*Disclaimer - do not read this unless you feel like reading the post from Debbie Downer. that's who i am today.*
i'm kind of going through this phase where i feel like i am replace-able. it's really not so great. i think maybe i haven't had a real blog in a while since i have nothing peppy or exciting to say.
feeling replaced is terrible. i go through this phase every once in a while. it's probably just a serious insecurity of mine...people leaving. weird because i've never had a real traumatic experience that included people leaving. apparently it's just a worry of mine.
It's nothing against the people in my life that find others to fill my spot, i just notice it seems to happen. more often than not. which leads me to wonder...is it me? well apparently, because it doesn't happen to everyone else i know.
best friends move on, find other, newer best friends. maybe i can convince myself that it's just the newness of the "new and better" friend that makes them so exciting. maybe it's the negative experiences between the "old" best friends that draw the line to a point of no return. maybe it's just the need for a change. maybe you were in their life only for a certain time, for a specific reason. they needed you for those days, weeks, months or years, and now your job there is completed so you can both move on. it always seems to be easier for one friend than the other i think.
how do you move on without seriously compromising the others feelings? how do they move on without seriously compromising yours? i don't know if that's possible. what do you do if you want to move on and they don't? or vice versa...
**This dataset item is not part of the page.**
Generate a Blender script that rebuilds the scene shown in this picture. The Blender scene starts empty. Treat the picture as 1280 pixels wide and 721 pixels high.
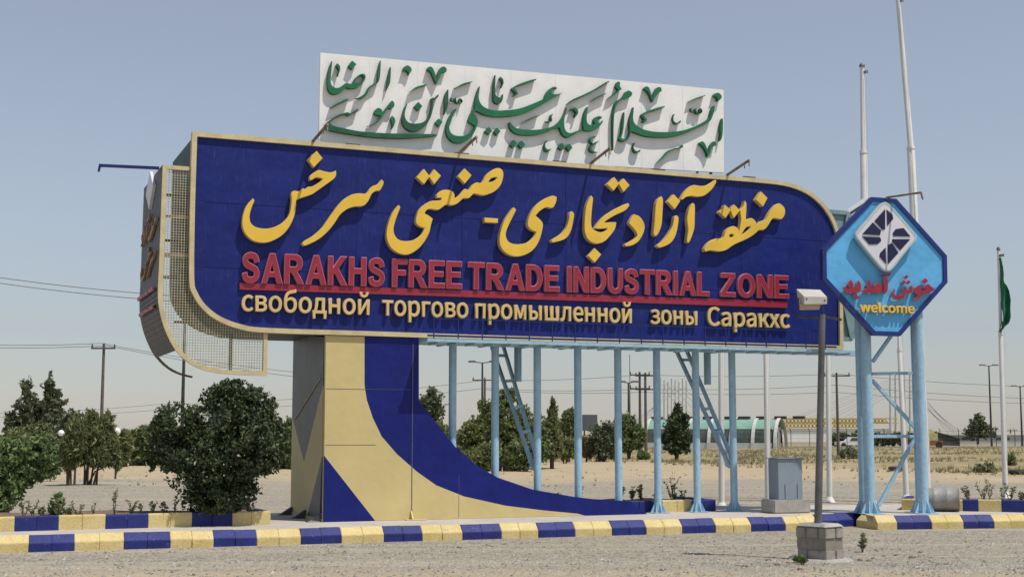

I don't know, i've just kind of been at a loss lately. i love my husband, more than anything. i love my little lukey - also more than anything. it's weird how that works. i love that cory has a job that supports our family. i love that i have a job that allows me to take lukey with me and work flexible hours. i know that i have a great life, and i am incredibly blessed. maybe i just still don't feel like it's enough. i don't know. loneliness is a weird thing. it seems to come and go in spurts. sometimes it's easy to handle, other times its not.
i miss my mom. i miss katy. i miss megan. i miss meagan. i miss nikki. i miss sister time with ambie. and here i am...my sweet baby is FINALLY sleeping - like two hours than usual...that means he'll sleep two hours than usual right? ha. cory is humoring me and letting me watch SVU - my favorite show. i have a great life. maybe i can focus on that and it will get me through this lonely spurt i'm having......oh and hopefully a happy post is on it's way.
8 comments:
sister i'm sorry you feel so lonely. you know that if i had more time in the day i would be over there annoying you and eating your food. i love you sis, you're the greatest sister on the face of this earth.
I LOVE YOU!! I miss you, and i have no single favorite but you are one of the best favorites i have ever had! i understand the loneliness and the replacement thing.. heck i am two thousand miles away... and SO replaceable. Just know that you are priceless to me!!
MEGAN!!!! you made me cry! you need to move closer, along with amber, so that we can all hang out together along with your mom!! you are not replaceable in our lives!! trust me!! we all LOVE YOU!
I know exactly how you feel. I have been feeling that same loneliness a lot lately too. Maybe you are not as alone as you thin? Maybe if you like driving north (Which I swear it doesn't matter where you are it always feels like you are going uphill)we could be not lonely together? I used to be a social butterfly type person and now I am social reject person. I think that we are all realizing that you can't make great friendships out of thin air, and that it might be time to really cling to the friendships that were good in the first place? I'm game if you are? That goes for you too, Mimi and Nikki. LOVE.
I miss my meggie too! Sweetie, I have been replaced for 4 years because I live in Logan. Seriously. I know what you mean!We all need to have a big sleep over. Lets all meet on the top of the empire state building on Valentines day! But I miss all my besties!
I know exactly how you feel and I feel that way all the time. And being replaced seems so easy that brings me to mine and your friendship. I remember when we were inseperable and now think we are finally getting together for lunch after what like 5 years! Hang in there I think we all have those days. And Im way excited to see you tomorrow!
See how loved and missed you are, Meg? Just remember that in my eyes you are completely irreplaceable.
Im glad that other people have had those same feelings--- well maybe not glad, because they arent good feelings, but just so you know, I think a lot of people feel that way!!! Anyway- I miss you!!!!